Nadia Akhiyalova era originaria del Daghestan, una regione nel nord del Caucaso dove sono attivi i separatisti islamici. Nadia aveva 30 anni, ortodossa, moglie di uno dei capi della guerriglia caucasica. Sono bastati appena 40 giorni per la sua conversione all’islam. Di lì, a farsi saltare in aria con 12 chili di esplosivo addosso, il passo è stato breve. È l’aberrante cronaca di un terrorismo al femminile in continua ascesa.
In realtà, il network terroristico che fa capo al comandante Amrof, leader dei combattenti ceceni, attacca la Russia per colpire la Siria, con l’obiettivo di attrarre nuovi combattenti, consolidare il movimento integralista islamico sul territorio e “stabilire l’autorità di Allah su tutta la Terra”.
Calato il velo sulla Siria, la violenza del fondamentalismo si riversa con rabbia in quella parte di Russia dove l’integralismo ceceno, georgiano e delle aree circostanti ha attecchito maggiormente.
Quando, nel gennaio 2011, la stampa internazionale dava il benvenuto alla Primavera araba, che di lì a poco avrebbe portato alla cacciata di Ben Ali, poche persone, dopo l’entusiasmo iniziale, hanno avuto la lucidità e l’onestà di dichiarare che il movimento iniziato a Tunisi sarebbe stato scippato dagli estremisti islamici, in modo particolare dai Fratelli musulmani. Oggi, più di due anni dopo, siamo tra i pochi a poter dire che quanto sta accadendo, primo fra tutti lo smascheramento dei Fratelli musulmani, l’avevamo già previsto.
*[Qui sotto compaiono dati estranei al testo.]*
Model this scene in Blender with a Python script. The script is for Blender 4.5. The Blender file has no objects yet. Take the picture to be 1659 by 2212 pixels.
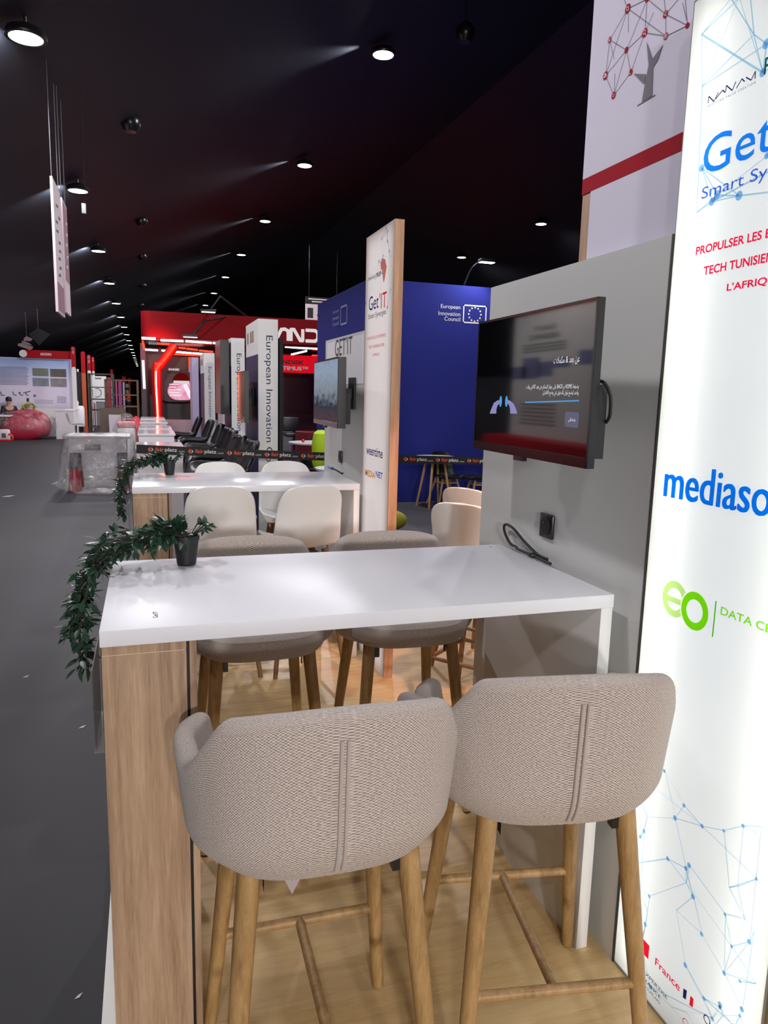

Damasco ha sempre dimostrato di impedire una certa penetrazione del pensiero religioso sunnita. Non gradiva quindi le fazioni salafite e, ancora più in generale, tutti i fautori di un certo estremismo islamico. In questo contesto di scontro, diverse voci a carattere religioso, tra cui anche gli islamisti, iniziarono a levarsi. Avevano capito che era arrivato il momento di uscire allo scoperto, smarcandosi da un lungo isolamento politico. La Fratellanza in Siria si adoperò per cercare nuove alleanze e contatti nell’ambito delle altre formazioni politiche di opposizione.
Non è un caso che una parte dell’opposizione siriana sia stata corteggiata e appoggiata dagli estremisti, i quali hanno fatto chiaramente intendere che in gioco c’è qualcosa di molto più forte di una semplice guerra civile.
Per questo motivo, sia i membri di Al Qaeda che i sostenitori dell’estremismo islamico hanno scopi politici paralleli, che necessitano di spazi sempre più ampi per esprimersi. I primi vorrebbero la fine del regime, per poi essere in grado di ricattare con maggiore forza la comunità internazionale e, in particolare, il mondo arabo-musulmano.
I secondi sentono invece l’esigenza di rafforzarsi ulteriormente su tutta l’area, per costruire l’idea di un nuovo califfato non solo nel mondo arabo, ma, come si evince dalla forte ondata di proselitismo, anche in Europa e in tutta l’area occidentale.
Facile intuire la preoccupazione russa, seppure il paese è abituato al terrorismo islamico, nei confronti di quella cintura geografica composta per lo più da territori islamici che, in caso di conflitto, libererebbero l’estremismo di matrice radicale bloccando il passaggio al mare, strategico.
Il silenzio sulla Siria e il fallimento inaspettato dei qaedisti ceceni e mediorientali ha fatto sì che questi terroristi rafforzassero la loro avanzata verso l’occupazione del nord Asia, in modo da suscitare l’interesse dell’opinione pubblica e catalizzando quella degli altri leader politici internazionali.
Come riferito dal New York Times, non va sottovalutato neanche un certo estremismo di casa nostra dove i siriani, con cittadinanza italiana, vengono assoldati dai jihadisti, per poi rientrare indisturbati in Italia e proseguire il loro proselitismo religioso.